TASK DESCRIPTION: Quote all of the data below exactly, please.

===== PROVIDED MATERIAL

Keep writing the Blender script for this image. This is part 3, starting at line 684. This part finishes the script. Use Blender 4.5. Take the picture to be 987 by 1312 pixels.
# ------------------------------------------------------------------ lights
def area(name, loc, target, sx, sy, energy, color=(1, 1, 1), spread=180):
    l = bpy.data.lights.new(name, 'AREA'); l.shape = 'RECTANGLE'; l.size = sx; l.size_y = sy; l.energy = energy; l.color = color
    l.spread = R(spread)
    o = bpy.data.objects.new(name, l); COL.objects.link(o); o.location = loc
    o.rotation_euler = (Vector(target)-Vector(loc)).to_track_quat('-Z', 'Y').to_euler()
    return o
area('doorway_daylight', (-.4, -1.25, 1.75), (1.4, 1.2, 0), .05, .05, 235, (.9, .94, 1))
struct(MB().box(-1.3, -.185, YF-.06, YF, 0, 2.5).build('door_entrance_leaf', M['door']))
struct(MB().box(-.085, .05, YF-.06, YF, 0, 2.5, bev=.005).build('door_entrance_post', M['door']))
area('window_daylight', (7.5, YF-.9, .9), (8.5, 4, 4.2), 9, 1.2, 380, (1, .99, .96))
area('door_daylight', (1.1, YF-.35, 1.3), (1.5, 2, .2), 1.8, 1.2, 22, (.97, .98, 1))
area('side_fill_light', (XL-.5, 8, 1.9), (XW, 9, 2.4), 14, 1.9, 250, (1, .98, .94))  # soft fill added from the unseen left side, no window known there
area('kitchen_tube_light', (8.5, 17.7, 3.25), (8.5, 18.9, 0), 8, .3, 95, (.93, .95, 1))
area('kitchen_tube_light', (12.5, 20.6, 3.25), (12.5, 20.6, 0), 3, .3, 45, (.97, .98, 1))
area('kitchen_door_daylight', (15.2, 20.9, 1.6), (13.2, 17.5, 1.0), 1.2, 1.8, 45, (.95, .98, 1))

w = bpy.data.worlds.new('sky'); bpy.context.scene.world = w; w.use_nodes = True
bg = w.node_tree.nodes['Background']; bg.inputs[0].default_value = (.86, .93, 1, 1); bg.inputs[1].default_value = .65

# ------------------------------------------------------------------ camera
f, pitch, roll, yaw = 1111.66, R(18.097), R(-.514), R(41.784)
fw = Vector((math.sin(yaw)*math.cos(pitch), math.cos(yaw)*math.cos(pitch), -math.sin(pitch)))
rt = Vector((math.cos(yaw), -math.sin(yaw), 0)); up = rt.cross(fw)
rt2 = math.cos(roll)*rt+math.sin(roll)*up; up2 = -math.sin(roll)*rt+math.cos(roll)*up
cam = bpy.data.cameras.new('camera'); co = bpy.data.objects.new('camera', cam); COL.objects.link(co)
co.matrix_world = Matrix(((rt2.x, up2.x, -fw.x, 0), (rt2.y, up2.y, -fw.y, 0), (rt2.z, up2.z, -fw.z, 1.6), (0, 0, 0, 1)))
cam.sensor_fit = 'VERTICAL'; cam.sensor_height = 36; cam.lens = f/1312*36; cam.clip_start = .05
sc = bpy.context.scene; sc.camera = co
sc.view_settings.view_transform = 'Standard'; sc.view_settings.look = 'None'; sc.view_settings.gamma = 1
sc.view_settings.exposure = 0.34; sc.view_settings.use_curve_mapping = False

==========

THE COMPLETED TASK:
Keep writing the Blender script for this image. This is part 3, starting at line 684. This part finishes the script. Use Blender 4.5. Take the picture to be 987 by 1312 pixels.
# ------------------------------------------------------------------ lights
def area(name, loc, target, sx, sy, energy, color=(1, 1, 1), spread=180):
    l = bpy.data.lights.new(name, 'AREA'); l.shape = 'RECTANGLE'; l.size = sx; l.size_y = sy; l.energy = energy; l.color = color
    l.spread = R(spread)
    o = bpy.data.objects.new(name, l); COL.objects.link(o); o.location = loc
    o.rotation_euler = (Vector(target)-Vector(loc)).to_track_quat('-Z', 'Y').to_euler()
    return o
area('doorway_daylight', (-.4, -1.25, 1.75), (1.4, 1.2, 0), .05, .05, 235, (.9, .94, 1))
struct(MB().box(-1.3, -.185, YF-.06, YF, 0, 2.5).build('door_entrance_leaf', M['door']))
struct(MB().box(-.085, .05, YF-.06, YF, 0, 2.5, bev=.005).build('door_entrance_post', M['door']))
area('window_daylight', (7.5, YF-.9, .9), (8.5, 4, 4.2), 9, 1.2, 380, (1, .99, .96))
area('door_daylight', (1.1, YF-.35, 1.3), (1.5, 2, .2), 1.8, 1.2, 22, (.97, .98, 1))
area('side_fill_light', (XL-.5, 8, 1.9), (XW, 9, 2.4), 14, 1.9, 250, (1, .98, .94))  # soft fill added from the unseen left side, no window known there
area('kitchen_tube_light', (8.5, 17.7, 3.25), (8.5, 18.9, 0), 8, .3, 95, (.93, .95, 1))
area('kitchen_tube_light', (12.5, 20.6, 3.25), (12.5, 20.6, 0), 3, .3, 45, (.97, .98, 1))
area('kitchen_door_daylight', (15.2, 20.9, 1.6), (13.2, 17.5, 1.0), 1.2, 1.8, 45, (.95, .98, 1))

w = bpy.data.worlds.new('sky'); bpy.context.scene.world = w; w.use_nodes = True
bg = w.node_tree.nodes['Background']; bg.inputs[0].default_value = (.86, .93, 1, 1); bg.inputs[1].default_value = .65

# ------------------------------------------------------------------ camera
f, pitch, roll, yaw = 1111.66, R(18.097), R(-.514), R(41.784)
fw = Vector((math.sin(yaw)*math.cos(pitch), math.cos(yaw)*math.cos(pitch), -math.sin(pitch)))
rt = Vector((math.cos(yaw), -math.sin(yaw), 0)); up = rt.cross(fw)
rt2 = math.cos(roll)*rt+math.sin(roll)*up; up2 = -math.sin(roll)*rt+math.cos(roll)*up
cam = bpy.data.cameras.new('camera'); co = bpy.data.objects.new('camera', cam); COL.objects.link(co)
co.matrix_world = Matrix(((rt2.x, up2.x, -fw.x, 0), (rt2.y, up2.y, -fw.y, 0), (rt2.z, up2.z, -fw.z, 1.6), (0, 0, 0, 1)))
cam.sensor_fit = 'VERTICAL'; cam.sensor_height = 36; cam.lens = f/1312*36; cam.clip_start = .05
sc = bpy.context.scene; sc.camera = co
sc.view_settings.view_transform = 'Standard'; sc.view_settings.look = 'None'; sc.view_settings.gamma = 1
sc.view_settings.exposure = 0.34; sc.view_settings.use_curve_mapping = False